>> start Information supplied
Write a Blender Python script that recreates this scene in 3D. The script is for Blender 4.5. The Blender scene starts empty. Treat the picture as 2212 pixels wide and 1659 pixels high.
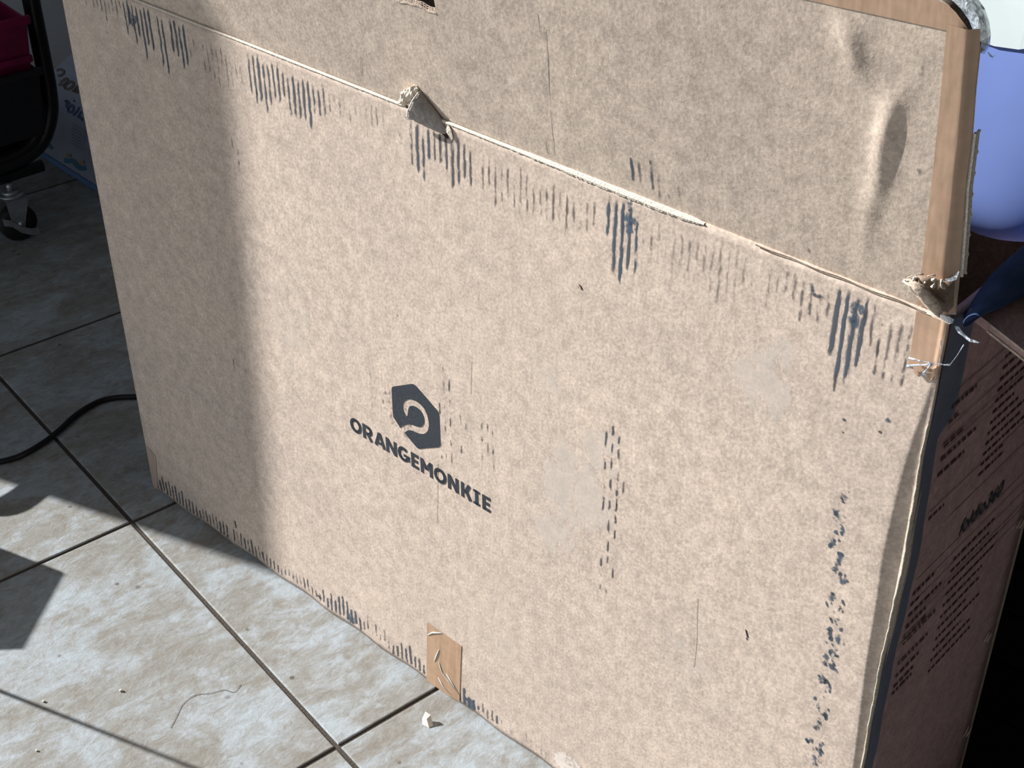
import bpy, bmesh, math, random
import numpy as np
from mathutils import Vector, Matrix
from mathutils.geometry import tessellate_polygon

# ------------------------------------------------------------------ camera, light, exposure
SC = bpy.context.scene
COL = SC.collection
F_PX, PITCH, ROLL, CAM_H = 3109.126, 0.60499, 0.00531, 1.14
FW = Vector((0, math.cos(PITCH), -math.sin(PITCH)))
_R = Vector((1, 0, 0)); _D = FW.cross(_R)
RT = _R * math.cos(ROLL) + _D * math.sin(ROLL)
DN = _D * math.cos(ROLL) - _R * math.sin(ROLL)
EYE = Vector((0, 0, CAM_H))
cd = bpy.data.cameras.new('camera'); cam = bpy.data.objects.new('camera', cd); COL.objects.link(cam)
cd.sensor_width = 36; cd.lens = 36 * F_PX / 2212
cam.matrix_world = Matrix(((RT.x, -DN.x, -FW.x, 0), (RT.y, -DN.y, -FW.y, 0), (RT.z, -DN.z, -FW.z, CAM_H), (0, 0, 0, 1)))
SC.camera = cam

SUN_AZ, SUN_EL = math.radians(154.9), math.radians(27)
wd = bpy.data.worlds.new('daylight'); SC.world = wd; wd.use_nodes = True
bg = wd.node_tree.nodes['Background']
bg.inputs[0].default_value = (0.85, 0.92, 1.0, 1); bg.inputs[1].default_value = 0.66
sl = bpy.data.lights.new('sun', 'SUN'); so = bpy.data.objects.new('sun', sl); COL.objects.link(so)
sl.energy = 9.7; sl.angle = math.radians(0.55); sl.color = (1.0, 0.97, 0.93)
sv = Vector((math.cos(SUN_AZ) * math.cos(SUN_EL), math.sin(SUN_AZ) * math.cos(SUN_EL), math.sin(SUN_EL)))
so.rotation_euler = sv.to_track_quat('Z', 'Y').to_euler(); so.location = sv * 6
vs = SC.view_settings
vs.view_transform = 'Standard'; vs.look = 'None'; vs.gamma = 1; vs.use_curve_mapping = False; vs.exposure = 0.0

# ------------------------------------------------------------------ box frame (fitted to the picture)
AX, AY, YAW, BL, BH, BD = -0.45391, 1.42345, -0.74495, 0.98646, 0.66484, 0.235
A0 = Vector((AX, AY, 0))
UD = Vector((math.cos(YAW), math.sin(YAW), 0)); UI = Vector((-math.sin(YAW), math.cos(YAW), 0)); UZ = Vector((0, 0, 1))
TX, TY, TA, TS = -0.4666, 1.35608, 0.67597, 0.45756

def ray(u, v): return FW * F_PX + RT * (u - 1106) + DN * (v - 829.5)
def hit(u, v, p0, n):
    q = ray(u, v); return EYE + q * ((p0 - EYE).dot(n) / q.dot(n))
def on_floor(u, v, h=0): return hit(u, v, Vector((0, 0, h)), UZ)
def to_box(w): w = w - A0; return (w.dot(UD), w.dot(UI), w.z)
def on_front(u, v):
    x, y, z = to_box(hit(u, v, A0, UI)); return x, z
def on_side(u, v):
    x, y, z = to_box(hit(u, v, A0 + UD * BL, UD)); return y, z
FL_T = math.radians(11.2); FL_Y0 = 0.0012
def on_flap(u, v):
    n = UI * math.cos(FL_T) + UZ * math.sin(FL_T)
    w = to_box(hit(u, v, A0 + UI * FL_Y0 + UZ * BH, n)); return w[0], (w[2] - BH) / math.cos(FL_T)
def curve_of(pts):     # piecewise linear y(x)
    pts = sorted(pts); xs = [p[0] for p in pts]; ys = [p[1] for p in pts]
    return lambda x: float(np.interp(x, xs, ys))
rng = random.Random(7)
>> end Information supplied
Requirements: Tally every line of the data that holds the word "picture" and write the count alone.

Correct answer: 2